Chapter 6.2, Problem 59E

(a)

To determine

Meaning for F and M assumed as independent random variables in context.

Answer to Problem 59E

Randomly selected female student F and randomly selected male student M does not affect each other’s SSHA score.

Explanation of Solution

Given information:

F and M are independent random variables.

For F :

Mean,

  ${\mu }_F=120$

Standard deviation,

  ${\sigma }_F=28$

For M :

Mean,

  ${\mu }_M=105$

Standard deviation,

  ${\sigma }_M=35$

F : SSHA score of a randomly selected female student at a large university

M : SSHA score of a randomly selected female student at a large university

We know that

F and M are independent random variables.

This implies

In any way, the SSHA score of the female student F does not affect the SSHA score of the male student M .

Similarly,

In any way, the SSHA score of the male student M does not affect the SSHA score of the female student F .

(b)

To determine

Interpretation and calculation of standard deviation of the difference in scores.

Answer to Problem 59E

On an average, the difference between the female and male SSHA scores deviates by approx. 44.8219 points from the mean difference of 15 points.

Explanation of Solution

Given information:

F and M are independent random variables.

For F :

Mean,

  ${\mu }_F=120$

Standard deviation,

  ${\sigma }_F=28$

For M :

Mean,

  ${\mu }_M=105$

Standard deviation,

  ${\sigma }_M=35$

F : SSHA score of a randomly selected female student at a large university

M : SSHA score of a randomly selected female student at a large university

Now,

Meandifference of the mean of both male and female SSHA scores:

  ${\mu }_{F-M}={\mu }_F-{\mu }_M=120-105=15$

When the random variables are independent, the variance of the difference is equal to the sum of their variances.

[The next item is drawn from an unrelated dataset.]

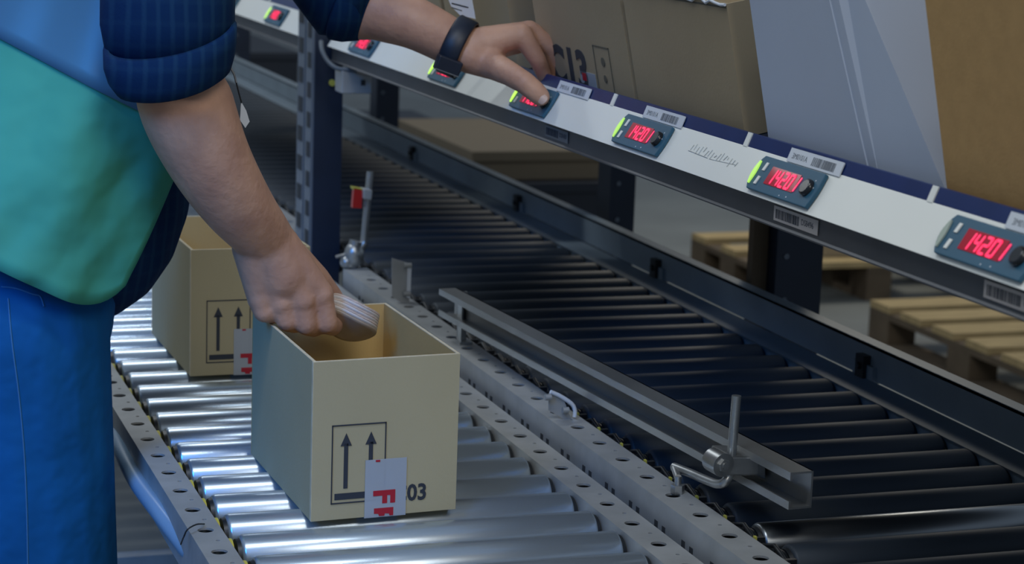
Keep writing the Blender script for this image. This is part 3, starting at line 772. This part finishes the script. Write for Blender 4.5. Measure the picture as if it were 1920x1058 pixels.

  ${\sigma }_{F-M}^2={\sigma }_F^2+{\sigma }_M^2={\left(28\right)}^2+{\left(35\right)}^2=2009$

We also know that

The standard deviation is the square root of the variance:

  ${\sigma }_{F-M}=\sqrt{{\sigma }_{F-M}^2}=\sqrt{2009}=7\sqrt{41}\approx 44.8219$

On an average, the difference between the female and male SSHA scores deviates by approx. 44.8219 points from the mean difference of 15 points.

(c)

To determine

Whether it is possible to find the probability for the randomly selected female student has a higher SSHA score than the randomly selected male student.

Answer to Problem 59E

No, because the distributions of F and M are not known.

Explanation of Solution

Given information:

F and M are independent random variables.

For F :

Mean,

  ${\mu }_F=120$

Standard deviation,

  ${\sigma }_F=28$

For M :

Mean,

  ${\mu }_M=105$

Standard deviation,

  ${\sigma }_M=35$

From Part (b),

We came to know that

The difference F - M had mean of 15 points and standard deviation of approx. 44.8219 points.

Since the distribution of F or the distribution M is not known.

Thus,

The distribution of the difference F - M cannot be determined.

Hence,

It is impossible to determine the probability that the female student scores a higher SSHA score than the male student.